# WHAT IS NEEDED:
Repeat the listing word for word. No pictures belong in the copy.

# DATA BLOCK:
*****
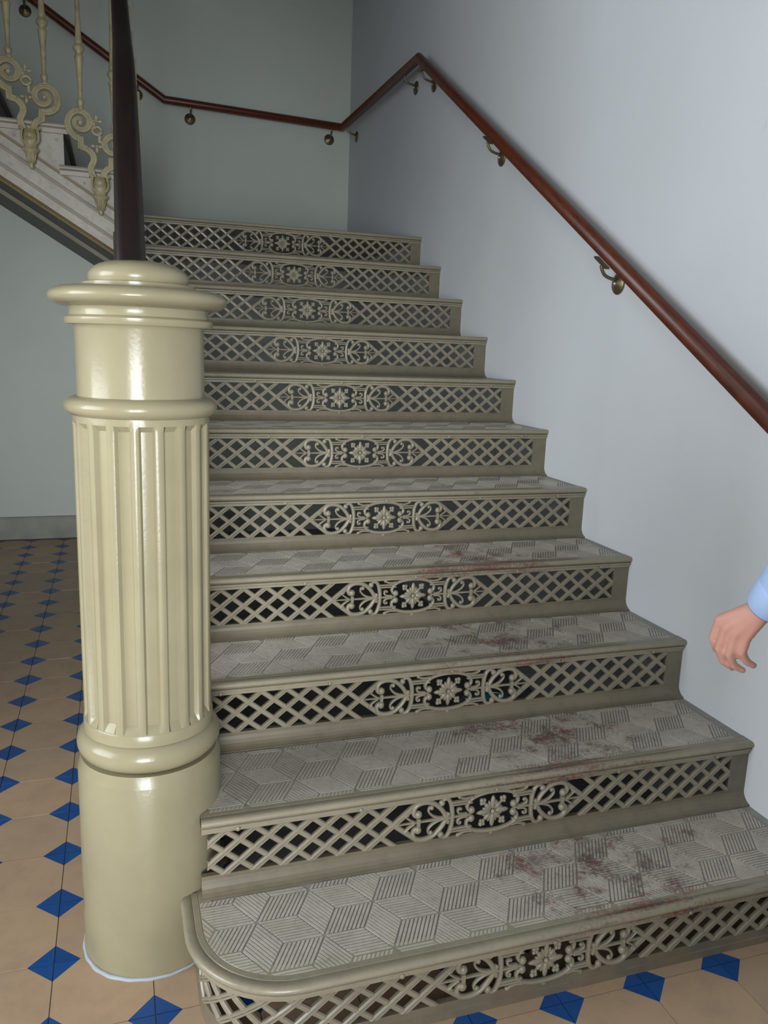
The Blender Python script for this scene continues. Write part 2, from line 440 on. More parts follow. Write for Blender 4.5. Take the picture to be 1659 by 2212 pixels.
HALF = lambda w, h: [(w * math.cos(PI * k / 6), h * math.sin(PI * k / 6)) for k in range(7)] + [(-w, -.0055), (w, -.0055)]
def orn(name, paths, balls=(), w=.0045, h=.006, extra=None):
    mb = MB()
    for p in paths:
        ww = w; tp = None
        if isinstance(p, tuple): p, ww, tp = p
        mb.planar(smooth_path(p, 5), HALF(ww, h), smooth=True, taper=tp)
    for x, z, r in balls: mb.ball((x, -.001, z), r, 10, 6, (1, .95, 1))
    if extra: extra(mb)
    return mb.mesh(name, [M['lattice']])
mir = lambda p: [(x, -z) for x, z in p]
op = [(-.052, .008), (-.0615, .012), (-.064, .023), (-.052, .036), (-.028, .0435), (0, .0455), (.028, .0435), (.052, .036), (.064, .023), (.0615, .012), (.052, .008)]
M_OVAL = orn('oval_ring', [op, mir(op)], [(sx * .0535, sz * .0095, .0088) for sx in (1, -1) for sz in (1, -1)])
def flower(mb):
    for a, L in ((0, .041), (90, .037), (180, .041), (270, .037)):
        rot = Matrix.Rotation(R(-a), 3, 'Y')
        d = Vector((math.cos(R(a)), 0, math.sin(R(a))))
        mb.ball((d.x * L * .55, -.002, d.z * L * .55), 1, 8, 6, (L * .47, .005, .0062), rot)
    for sx in (1, -1):
        for sz in (1, -1):
            a = math.degrees(math.atan2(sz * .024, sx * .026)); rot = Matrix.Rotation(R(-a), 3, 'Y')
            mb.ball((sx * .012, -.001, sz * .011), 1, 8, 6, (.0125, .0045, .0062), rot)
            for q in (-24, 24):
                ra = R(a + q); rot2 = Matrix.Rotation(-ra, 3, 'Y')
                mb.ball((math.cos(ra) * .0165, -.0005, math.sin(ra) * .0165), 1, 8, 5, (.011, .0042, .0038), rot2)
            for x, z, r in ((.0285, .0275, .0056), (.0215, .0275, .0047), (.0285, .0205, .0047), (.0225, .021, .0047)):
                mb.ball((sx * x, -.001, sz * z), r, 8, 5)
    mb.ball((0, -.004, 0), .0058, 10, 6)
M_ROSE = orn('rosette', [], [], extra=flower)
fade = lambda t: 1.0 - 0.6 * t
lk = []
for z in (.0335, .0275): lk += [([(.052, z), (.08, z), (.106, z)], .0026, None), ([(.052, -z), (.08, -z), (.106, -z)], .0026, None)]
st1 = [(.050, .040), (.066, .0385), (.079, .041), (.086, .0455)]
cu = [(.064, .003), (.078, .004), (.087, .009), (.086, .0165), (.079, .0165)]
lk += [(st1, .003, None), (mir(st1), .003, None), (cu, .003, None), (mir(cu), .003, None), ([(.055, 0), (.085, 0), (.118, 0)], .0028, None)]
M_LINK = orn('link_scroll', lk, [(.085, .0445, .0048), (.085, -.0445, .0048), (.080, .0155, .004), (.080, -.0155, .004)])
cs = [(.127, .036), (.1215, .0435), (.111, .0415), (.1035, .028), (.1005, .010), (.1005, -.010), (.1035, -.028), (.111, -.0415), (.1215, -.0435), (.127, -.036)]
M_C = orn('c_scroll', [(cs, .0058, lambda t: .55 + .45 * math.sin(PI * t))], [(.1275, .0365, .0078), (.1275, -.0365, .0078)])
ht = [(.182, .0135), (.1915, .0165), (.1945, .027), (.187, .038), (.169, .0425), (.147, .0375), (.128, .022), (.116, .004), (.110, -.012)]
ic = [(.118, 0), (.134, .003), (.149, .010), (.1585, .0205), (.157, .030), (.150, .0305)]
lf = [(.192, .002), (.200, .006), (.209, .0125), (.2145, .0185), (.209, .021)]
def tie(mb): mb.box(.179, .187, -.006, .004, -.0085, .0085)
M_HEART = orn('heart_scroll', [(ht, .0055, None), (mir(ht), .0055, None), (ic, .0042, fade), (mir(ic), .0042, fade), (lf, .0026, None), (mir(lf), .0026, None), ([(.114, 0), (.16, 0), (.2, 0), (.237, 0)], .0036, fade)],
              [(.1835, .0175, .0092), (.1835, -.0175, .0092), (.152, .0285, .0055), (.152, -.0285, .0055), (.208, .019, .0035), (.208, -.019, .0035)], extra=tie)
scm = MB(); scm.ball((0, 0, 0), .0052, 12, 6, (1, .55, 1)); scm.box(-.0042, .0042, -.0034, -.0024, -.0005, .0005); M_SCREW = scm.mesh('screw', [M['nosing']])

NOSE = [(-.030, 0.0), (-.0215, 0), (-.0205, -.0012), (-.0195, 0), (-.0085, 0.0), (-.0072, -.0013), (-.0058, 0)] + \
       [(.0056 + .009 * math.sin(PI * k / 8), -.009 + .009 * math.cos(PI * k / 8)) for k in range(9)] + \
       [(.0030, -.0190), (.0062, -.0196), (.0090, -.0212), (.0090, -.0262), (.0062, -.0278), (.0015, -.0282), (.0045, -.0288), (.0045, -.0366), (.0015, -.0378), (-.020, -.0378), (-.030, -.02)]
NOSE = [(d, q * .89) for d, q in NOSE]
TOPBAND = [(0, HH), (0, HH + .004), (-.012, HH + .004), (-.012, HH)]
BOTBAND = [(-.012, -HH), (0, -HH), (0, -.0585), (.0018, -.0665), (.0065, -.0742), (.0125, -.0800), (.0195, -.0838), (.0260, -.0856), (.0260, -.0875), (-.012, -.0875)]
BOTFLOOR = [(-.012, -HH), (0, -HH), (0, -.0690), (.0025, -.0705), (.0025, -.0875), (-.012, -.0875)]
def rhombus_types():
    s = .1390 / math.sqrt(3); e1 = (s, 0); up = (s / 2, s * math.sqrt(3) / 2); dn = (s / 2, -s * math.sqrt(3) / 2)
    return s, [(e1, dn), (up, e1), (dn, (-up[0], -up[1]))]   # (line direction, stacking direction)
RS, RT = rhombus_types()
def ridges(P, a, b):
    out = []; n = 9
    for i in range(n):
        t0 = (i + .16) / n; t1 = (i + .84) / n
        out.append([(P[0] + a[0] * u + b[0] * v, P[1] + a[1] * u + b[1] * v) for u, v in ((.035, t0), (.965, t0), (.965, t1), (.035, t1))])
    return out
def ccw(p):
    s_ = sum(p[i - 1][0] * p[i][1] - p[i][0] * p[i - 1][1] for i in range(len(p)))
    return p if s_ > 0 else p[::-1]
def ridge_mesh(polys):
    mb = MB()
    for p in polys: mb.prism(ccw(p), 0, .0017, 0, True, inset=.0)
    return mb.mesh('tread_panel', [M['panel']])
FULL = [ridge_mesh(ridges((0, 0), a, b)) for a, b in RT]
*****
# RESULT FOR THIS EXERCISE:
The Blender Python script for this scene continues. Write part 2, from line 440 on. More parts follow. Write for Blender 4.5. Take the picture to be 1659 by 2212 pixels.
HALF = lambda w, h: [(w * math.cos(PI * k / 6), h * math.sin(PI * k / 6)) for k in range(7)] + [(-w, -.0055), (w, -.0055)]
def orn(name, paths, balls=(), w=.0045, h=.006, extra=None):
    mb = MB()
    for p in paths:
        ww = w; tp = None
        if isinstance(p, tuple): p, ww, tp = p
        mb.planar(smooth_path(p, 5), HALF(ww, h), smooth=True, taper=tp)
    for x, z, r in balls: mb.ball((x, -.001, z), r, 10, 6, (1, .95, 1))
    if extra: extra(mb)
    return mb.mesh(name, [M['lattice']])
mir = lambda p: [(x, -z) for x, z in p]
op = [(-.052, .008), (-.0615, .012), (-.064, .023), (-.052, .036), (-.028, .0435), (0, .0455), (.028, .0435), (.052, .036), (.064, .023), (.0615, .012), (.052, .008)]
M_OVAL = orn('oval_ring', [op, mir(op)], [(sx * .0535, sz * .0095, .0088) for sx in (1, -1) for sz in (1, -1)])
def flower(mb):
    for a, L in ((0, .041), (90, .037), (180, .041), (270, .037)):
        rot = Matrix.Rotation(R(-a), 3, 'Y')
        d = Vector((math.cos(R(a)), 0, math.sin(R(a))))
        mb.ball((d.x * L * .55, -.002, d.z * L * .55), 1, 8, 6, (L * .47, .005, .0062), rot)
    for sx in (1, -1):
        for sz in (1, -1):
            a = math.degrees(math.atan2(sz * .024, sx * .026)); rot = Matrix.Rotation(R(-a), 3, 'Y')
            mb.ball((sx * .012, -.001, sz * .011), 1, 8, 6, (.0125, .0045, .0062), rot)
            for q in (-24, 24):
                ra = R(a + q); rot2 = Matrix.Rotation(-ra, 3, 'Y')
                mb.ball((math.cos(ra) * .0165, -.0005, math.sin(ra) * .0165), 1, 8, 5, (.011, .0042, .0038), rot2)
            for x, z, r in ((.0285, .0275, .0056), (.0215, .0275, .0047), (.0285, .0205, .0047), (.0225, .021, .0047)):
                mb.ball((sx * x, -.001, sz * z), r, 8, 5)
    mb.ball((0, -.004, 0), .0058, 10, 6)
M_ROSE = orn('rosette', [], [], extra=flower)
fade = lambda t: 1.0 - 0.6 * t
lk = []
for z in (.0335, .0275): lk += [([(.052, z), (.08, z), (.106, z)], .0026, None), ([(.052, -z), (.08, -z), (.106, -z)], .0026, None)]
st1 = [(.050, .040), (.066, .0385), (.079, .041), (.086, .0455)]
cu = [(.064, .003), (.078, .004), (.087, .009), (.086, .0165), (.079, .0165)]
lk += [(st1, .003, None), (mir(st1), .003, None), (cu, .003, None), (mir(cu), .003, None), ([(.055, 0), (.085, 0), (.118, 0)], .0028, None)]
M_LINK = orn('link_scroll', lk, [(.085, .0445, .0048), (.085, -.0445, .0048), (.080, .0155, .004), (.080, -.0155, .004)])
cs = [(.127, .036), (.1215, .0435), (.111, .0415), (.1035, .028), (.1005, .010), (.1005, -.010), (.1035, -.028), (.111, -.0415), (.1215, -.0435), (.127, -.036)]
M_C = orn('c_scroll', [(cs, .0058, lambda t: .55 + .45 * math.sin(PI * t))], [(.1275, .0365, .0078), (.1275, -.0365, .0078)])
ht = [(.182, .0135), (.1915, .0165), (.1945, .027), (.187, .038), (.169, .0425), (.147, .0375), (.128, .022), (.116, .004), (.110, -.012)]
ic = [(.118, 0), (.134, .003), (.149, .010), (.1585, .0205), (.157, .030), (.150, .0305)]
lf = [(.192, .002), (.200, .006), (.209, .0125), (.2145, .0185), (.209, .021)]
def tie(mb): mb.box(.179, .187, -.006, .004, -.0085, .0085)
M_HEART = orn('heart_scroll', [(ht, .0055, None), (mir(ht), .0055, None), (ic, .0042, fade), (mir(ic), .0042, fade), (lf, .0026, None), (mir(lf), .0026, None), ([(.114, 0), (.16, 0), (.2, 0), (.237, 0)], .0036, fade)],
              [(.1835, .0175, .0092), (.1835, -.0175, .0092), (.152, .0285, .0055), (.152, -.0285, .0055), (.208, .019, .0035), (.208, -.019, .0035)], extra=tie)
scm = MB(); scm.ball((0, 0, 0), .0052, 12, 6, (1, .55, 1)); scm.box(-.0042, .0042, -.0034, -.0024, -.0005, .0005); M_SCREW = scm.mesh('screw', [M['nosing']])

NOSE = [(-.030, 0.0), (-.0215, 0), (-.0205, -.0012), (-.0195, 0), (-.0085, 0.0), (-.0072, -.0013), (-.0058, 0)] + \
       [(.0056 + .009 * math.sin(PI * k / 8), -.009 + .009 * math.cos(PI * k / 8)) for k in range(9)] + \
       [(.0030, -.0190), (.0062, -.0196), (.0090, -.0212), (.0090, -.0262), (.0062, -.0278), (.0015, -.0282), (.0045, -.0288), (.0045, -.0366), (.0015, -.0378), (-.020, -.0378), (-.030, -.02)]
NOSE = [(d, q * .89) for d, q in NOSE]
TOPBAND = [(0, HH), (0, HH + .004), (-.012, HH + .004), (-.012, HH)]
BOTBAND = [(-.012, -HH), (0, -HH), (0, -.0585), (.0018, -.0665), (.0065, -.0742), (.0125, -.0800), (.0195, -.0838), (.0260, -.0856), (.0260, -.0875), (-.012, -.0875)]
BOTFLOOR = [(-.012, -HH), (0, -HH), (0, -.0690), (.0025, -.0705), (.0025, -.0875), (-.012, -.0875)]
def rhombus_types():
    s = .1390 / math.sqrt(3); e1 = (s, 0); up = (s / 2, s * math.sqrt(3) / 2); dn = (s / 2, -s * math.sqrt(3) / 2)
    return s, [(e1, dn), (up, e1), (dn, (-up[0], -up[1]))]   # (line direction, stacking direction)
RS, RT = rhombus_types()
def ridges(P, a, b):
    out = []; n = 9
    for i in range(n):
        t0 = (i + .16) / n; t1 = (i + .84) / n
        out.append([(P[0] + a[0] * u + b[0] * v, P[1] + a[1] * u + b[1] * v) for u, v in ((.035, t0), (.965, t0), (.965, t1), (.035, t1))])
    return out
def ccw(p):
    s_ = sum(p[i - 1][0] * p[i][1] - p[i][0] * p[i - 1][1] for i in range(len(p)))
    return p if s_ > 0 else p[::-1]
def ridge_mesh(polys):
    mb = MB()
    for p in polys: mb.prism(ccw(p), 0, .0017, 0, True, inset=.0)
    return mb.mesh('tread_panel', [M['panel']])
FULL = [ridge_mesh(ridges((0, 0), a, b)) for a, b in RT]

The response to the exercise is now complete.